■ Your goal ■
Each line of the material below should be reproduced exactly.

+-------+

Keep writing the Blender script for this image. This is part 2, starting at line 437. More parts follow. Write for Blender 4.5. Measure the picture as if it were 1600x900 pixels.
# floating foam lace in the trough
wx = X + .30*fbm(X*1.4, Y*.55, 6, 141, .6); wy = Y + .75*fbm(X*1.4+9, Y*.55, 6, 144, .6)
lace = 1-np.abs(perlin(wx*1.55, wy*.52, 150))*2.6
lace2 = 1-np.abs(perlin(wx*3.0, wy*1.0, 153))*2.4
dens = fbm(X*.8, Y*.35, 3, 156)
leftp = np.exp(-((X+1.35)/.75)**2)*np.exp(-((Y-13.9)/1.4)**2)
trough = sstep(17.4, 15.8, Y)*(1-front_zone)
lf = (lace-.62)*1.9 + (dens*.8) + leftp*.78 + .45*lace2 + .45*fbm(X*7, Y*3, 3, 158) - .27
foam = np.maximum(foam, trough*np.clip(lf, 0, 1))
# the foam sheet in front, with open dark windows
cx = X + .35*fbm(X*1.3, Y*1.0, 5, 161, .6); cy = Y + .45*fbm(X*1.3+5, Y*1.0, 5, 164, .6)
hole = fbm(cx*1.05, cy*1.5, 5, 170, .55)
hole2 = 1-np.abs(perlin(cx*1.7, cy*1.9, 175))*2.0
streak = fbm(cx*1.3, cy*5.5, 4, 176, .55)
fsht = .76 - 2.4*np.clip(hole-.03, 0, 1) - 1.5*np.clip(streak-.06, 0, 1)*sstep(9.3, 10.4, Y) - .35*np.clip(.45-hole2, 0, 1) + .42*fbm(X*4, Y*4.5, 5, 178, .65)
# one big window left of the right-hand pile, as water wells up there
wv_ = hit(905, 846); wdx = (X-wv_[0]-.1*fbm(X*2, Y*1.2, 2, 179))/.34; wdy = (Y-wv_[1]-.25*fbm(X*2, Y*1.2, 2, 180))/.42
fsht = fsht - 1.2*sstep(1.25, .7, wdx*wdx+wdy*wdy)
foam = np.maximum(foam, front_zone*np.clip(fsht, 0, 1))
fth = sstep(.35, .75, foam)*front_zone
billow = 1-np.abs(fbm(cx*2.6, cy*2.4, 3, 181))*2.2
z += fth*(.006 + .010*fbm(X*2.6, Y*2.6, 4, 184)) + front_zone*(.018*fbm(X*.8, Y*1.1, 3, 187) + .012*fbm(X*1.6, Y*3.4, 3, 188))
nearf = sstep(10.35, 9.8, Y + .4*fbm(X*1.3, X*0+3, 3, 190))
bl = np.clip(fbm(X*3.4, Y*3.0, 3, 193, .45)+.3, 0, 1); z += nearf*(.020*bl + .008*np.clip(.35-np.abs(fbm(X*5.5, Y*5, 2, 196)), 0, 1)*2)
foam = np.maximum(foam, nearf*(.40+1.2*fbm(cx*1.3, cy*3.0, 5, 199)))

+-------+

■ Task solution ■
Keep writing the Blender script for this image. This is part 2, starting at line 437. More parts follow. Write for Blender 4.5. Measure the picture as if it were 1600x900 pixels.
# floating foam lace in the trough
wx = X + .30*fbm(X*1.4, Y*.55, 6, 141, .6); wy = Y + .75*fbm(X*1.4+9, Y*.55, 6, 144, .6)
lace = 1-np.abs(perlin(wx*1.55, wy*.52, 150))*2.6
lace2 = 1-np.abs(perlin(wx*3.0, wy*1.0, 153))*2.4
dens = fbm(X*.8, Y*.35, 3, 156)
leftp = np.exp(-((X+1.35)/.75)**2)*np.exp(-((Y-13.9)/1.4)**2)
trough = sstep(17.4, 15.8, Y)*(1-front_zone)
lf = (lace-.62)*1.9 + (dens*.8) + leftp*.78 + .45*lace2 + .45*fbm(X*7, Y*3, 3, 158) - .27
foam = np.maximum(foam, trough*np.clip(lf, 0, 1))
# the foam sheet in front, with open dark windows
cx = X + .35*fbm(X*1.3, Y*1.0, 5, 161, .6); cy = Y + .45*fbm(X*1.3+5, Y*1.0, 5, 164, .6)
hole = fbm(cx*1.05, cy*1.5, 5, 170, .55)
hole2 = 1-np.abs(perlin(cx*1.7, cy*1.9, 175))*2.0
streak = fbm(cx*1.3, cy*5.5, 4, 176, .55)
fsht = .76 - 2.4*np.clip(hole-.03, 0, 1) - 1.5*np.clip(streak-.06, 0, 1)*sstep(9.3, 10.4, Y) - .35*np.clip(.45-hole2, 0, 1) + .42*fbm(X*4, Y*4.5, 5, 178, .65)
# one big window left of the right-hand pile, as water wells up there
wv_ = hit(905, 846); wdx = (X-wv_[0]-.1*fbm(X*2, Y*1.2, 2, 179))/.34; wdy = (Y-wv_[1]-.25*fbm(X*2, Y*1.2, 2, 180))/.42
fsht = fsht - 1.2*sstep(1.25, .7, wdx*wdx+wdy*wdy)
foam = np.maximum(foam, front_zone*np.clip(fsht, 0, 1))
fth = sstep(.35, .75, foam)*front_zone
billow = 1-np.abs(fbm(cx*2.6, cy*2.4, 3, 181))*2.2
z += fth*(.006 + .010*fbm(X*2.6, Y*2.6, 4, 184)) + front_zone*(.018*fbm(X*.8, Y*1.1, 3, 187) + .012*fbm(X*1.6, Y*3.4, 3, 188))
nearf = sstep(10.35, 9.8, Y + .4*fbm(X*1.3, X*0+3, 3, 190))
bl = np.clip(fbm(X*3.4, Y*3.0, 3, 193, .45)+.3, 0, 1); z += nearf*(.020*bl + .008*np.clip(.35-np.abs(fbm(X*5.5, Y*5, 2, 196)), 0, 1)*2)
foam = np.maximum(foam, nearf*(.40+1.2*fbm(cx*1.3, cy*3.0, 5, 199)))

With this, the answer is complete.